Beaucoup et peu en même temps : je ne voulais pas avoir un "+ de 50 pages" pour ne pas « lasser » les lecteurs, et il fallait aussi mettre un certain nombre d’informations factuelles pour la compréhension de l’histoire et du contexte. Le reste est en sous-texte dans le corps de l’album, ceux qui voudront approfondir auront les bases nécessaires je pense pour poursuivre leurs « investigations » sur ce sujet et les hypothèses annexes.

Après Ed Gein, Ted Bundy ! Vous visez le titre de Ze specialist of serial killers
?

Pas du tout ! Déjà à la fac, on me regardait de travers. Alors je ne vais pas « remettre le couvert » dans le domaine de la BD et me retrouver bombardé spécialiste du genre (j’ai commencé au Journal de Mickey tout de même hahahaha !).

Où en êtes-vous dans ce projet ?
Le projet Ted Bundy avance pas mal avec Alessandro Vitti qui avait déjà travaillé sur le Vampire de Sacramento, et qui a un autre style de dessin, plus agressif, plus anguleux. Il fera partie des prochaines sorties BD sur lesquelles je travaille en ce moment pour Soleil.

Quelques mots à propos de Welcome to Paradise (publié chez Carabas) ?
Il s’agit d’un polar prévu en plusieurs tomes que je scénarise et qui est dessiné par Simone Guglielmini.
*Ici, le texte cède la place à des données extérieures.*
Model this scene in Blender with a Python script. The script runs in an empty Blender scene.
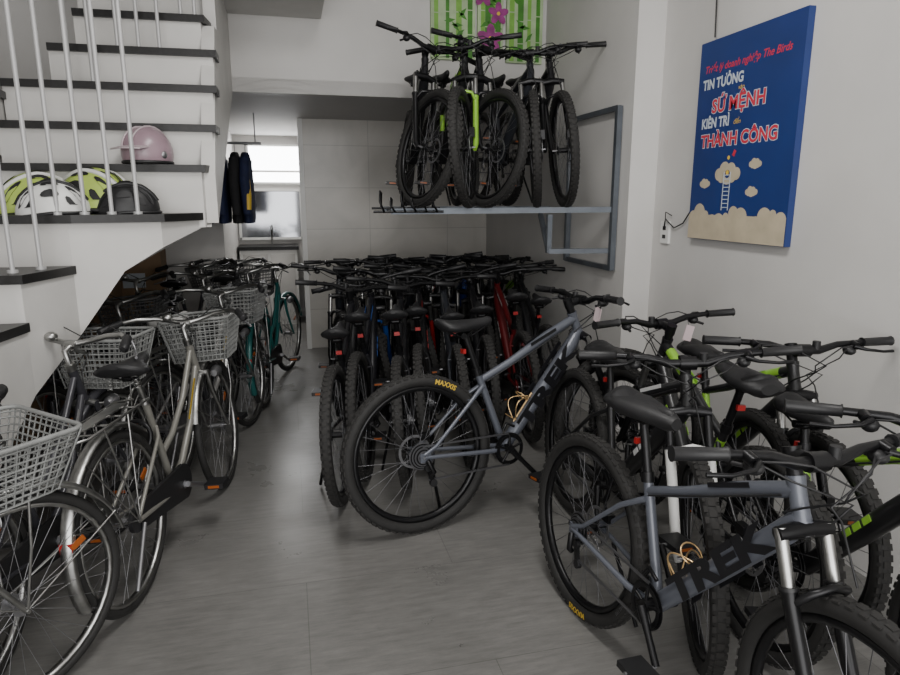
import bpy, math, random
from mathutils import Vector, Matrix
random.seed(7)
V=Vector
pi=math.pi
C=bpy.context.scene.collection

# ------------------------------------------------------------ materials
def mat(name,col,rough=0.5,metal=0.0,noise=0.0,nscale=8.0,spec=0.5,coat=0.0,bump=0.0,emit=None):
    m=bpy.data.materials.new(name); m.use_nodes=True
    nt=m.node_tree; b=nt.nodes['Principled BSDF']
    b.inputs['Base Color'].default_value=(*col,1)
    b.inputs['Roughness'].default_value=rough
    b.inputs['Metallic'].default_value=metal
    b.inputs['Specular IOR Level'].default_value=spec
    b.inputs['Coat Weight'].default_value=coat
    if noise>0 or bump>0:
        tc=nt.nodes.new('ShaderNodeTexCoord'); n=nt.nodes.new('ShaderNodeTexNoise')
        n.inputs['Scale'].default_value=nscale; n.inputs['Detail'].default_value=6
        nt.links.new(tc.outputs['Object'],n.inputs['Vector'])
        if noise>0:
            r=nt.nodes.new('ShaderNodeValToRGB')
            r.color_ramp.elements[0].position=0.3; r.color_ramp.elements[1].position=0.7
            r.color_ramp.elements[0].color=(*[c*(1-noise) for c in col],1)
            r.color_ramp.elements[1].color=(*[min(1,c*(1+noise*0.5)) for c in col],1)
            nt.links.new(n.outputs['Fac'],r.inputs['Fac']); nt.links.new(r.outputs['Color'],b.inputs['Base Color'])
        if bump>0:
            bp=nt.nodes.new('ShaderNodeBump'); bp.inputs['Strength'].default_value=bump
            bp.inputs['Distance'].default_value=0.01
            nt.links.new(n.outputs['Fac'],bp.inputs['Height']); nt.links.new(bp.outputs['Normal'],b.inputs['Normal'])
    if emit:
        b.inputs['Emission Color'].default_value=(*emit[0],1); b.inputs['Emission Strength'].default_value=emit[1]
    return m
M={}
M['white']=mat('wall_paint',(0.56,0.548,0.53),0.6,noise=0.09,nscale=1.7,bump=0.03)
M['white2']=mat('stair_paint',(0.52,0.51,0.49),0.55,noise=0.13,nscale=3)
M['ceil']=mat('ceiling_paint',(0.56,0.55,0.54),0.7,noise=0.04,nscale=2)
M['granite']=mat('black_granite',(0.012,0.0115,0.0115),0.35,noise=0.4,nscale=60,spec=.3)
M['railp']=mat('railing_paint',(0.42,0.42,0.42),0.4,0.2)
M['rackgrey']=mat('rack_steel',(0.12,0.135,0.155),0.45,0.5,noise=0.2)
M['black']=mat('black_plastic',(0.008,0.008,0.009),0.5)
M['blackm']=mat('black_metal',(0.010,0.010,0.011),0.34,0.5)
M['rubber']=mat('tyre_rubber',(0.011,0.0105,0.010),0.75,noise=0.2,nscale=30)
M['rubberd']=mat('dusty_rubber',(0.017,0.016,0.015),0.85,noise=0.3,nscale=20)
M['saddle']=mat('saddle_vinyl',(0.008,0.008,0.009),0.55,bump=0.05,nscale=60)
M['saddlew']=mat('white_vinyl',(0.65,0.64,0.62),0.5,noise=0.1)
M['chrome']=mat('chrome',(0.40,0.40,0.39),0.33,1.0,noise=0.3,nscale=20)
M['alu']=mat('aluminium',(0.27,0.27,0.28),0.42,0.9)
M['spoke']=mat('spoke_steel',(0.18,0.18,0.19),0.38,0.9)
M['gold']=mat('gold_cage',(0.70,0.48,0.24),0.3,0.8)
M['yel']=mat('yellow_print',(0.50,0.33,0.03),0.6)
M['red']=mat('red_plastic',(0.35,0.015,0.015),0.35)
M['orange']=mat('amber_reflector',(0.30,0.075,0.012),0.3)
M['whitep']=mat('white_plastic',(0.66,0.66,0.64),0.4)
M['tag']=mat('paper_tag',(0.62,0.50,0.52),0.6)
M['basket']=mat('grey_basket_plastic',(0.20,0.205,0.20),0.5,noise=0.3,nscale=15)
M['basketb']=mat('black_basket_wire',(0.06,0.06,0.06),0.5,noise=0.25,nscale=15)
M['frost']=mat('lamp_lens',(0.5,0.5,0.5),0.15)
FC={
 'grey':((0.098,0.106,0.128),(0.010,0.010,0.012)),
 'gun':((0.03,0.033,0.04),(0.12,0.12,0.12)),
 'black':((0.012,0.012,0.014),(0.06,0.06,0.06)),
 'blackgreen':((0.012,0.012,0.013),(0.25,0.50,0.05)),
 'blackred':((0.012,0.012,0.013),(0.42,0.015,0.015)),
 'blackblue':((0.012,0.012,0.015),(0.02,0.10,0.42)),
 'blue':((0.008,0.035,0.18),(0.4,0.4,0.4)),
 'red':((0.10,0.005,0.007),(0.4,0.4,0.4)),
 'white':((0.012,0.012,0.013),(0.6,0.6,0.6)),
 'silver':((0.26,0.255,0.245),(0.5,0.36,0.05)),
 'teal':((0.015,0.11,0.105),(0.3,0.3,0.3)),
 'dark':((0.04,0.04,0.047),(0.3,0.3,0.3)),
 'champ':((0.20,0.195,0.175),(0.5,0.34,0.03)),
}
def fmat(k,i):
    key='fr_%s_%d'%(k,i)
    if key not in M: M[key]=mat('frame_paint_'+k+('' if i==0 else '_accent'),FC[k][i],0.36,0.25,coat=0.15)
    return key

# ------------------------------------------------------------ mesh builder
_tc={}
def text_geo(s,size,bold=0.0):
    k=(s,size,bold)
    if k in _tc: return _tc[k]
    cu=bpy.data.curves.new('t','FONT'); cu.body=s; cu.size=size; cu.offset=bold; cu.align_x='CENTER'; cu.align_y='CENTER'; cu.resolution_u=3
    ob=bpy.data.objects.new('t',cu); C.objects.link(ob)
    dg=bpy.context.evaluated_depsgraph_get(); dg.update()
    me=bpy.data.meshes.new_from_object(ob.evaluated_get(dg))
    r=([v.co.copy() for v in me.vertices],[tuple(p.vertices) for p in me.polygons])
    bpy.data.objects.remove(ob); bpy.data.curves.remove(cu); bpy.data.meshes.remove(me)
    _tc[k]=r; return r

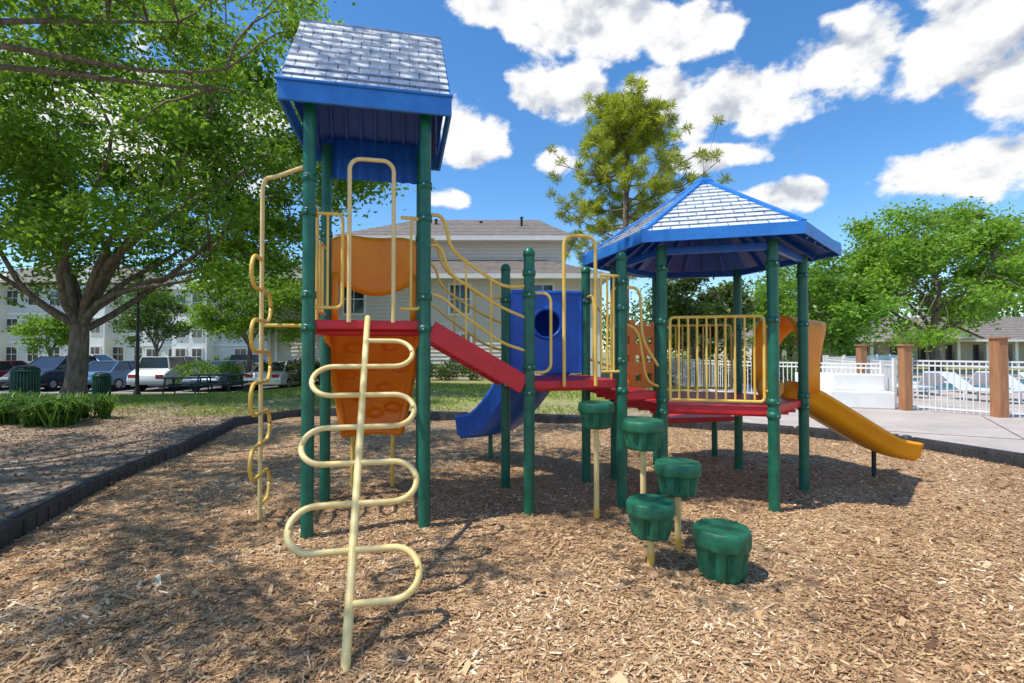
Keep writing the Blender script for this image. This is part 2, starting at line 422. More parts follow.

Une série dont le 1er tome vient aussi de sortir en avril… Un travail sur du thriller campagnard US à la limite de la frontière canadienne, et qui joue sur les stéréotypes que les connaisseurs reconnaitront surtout pour les aficionados de Red Rock West, U-Turn etc…
Un zoologiste un peu hors norme débarque dans ce bled perdu qu’est Paradise, une ville où tout le monde cache quelque chose et craint le maire maffieux. Une jeune femme flic débarque en même temps afin d’élucider plusieurs disparitions qui n’ont apparemment aucun lien les unes avec les autres…
Un cluedo mode redneck nord-étasunien… à peu de choses près.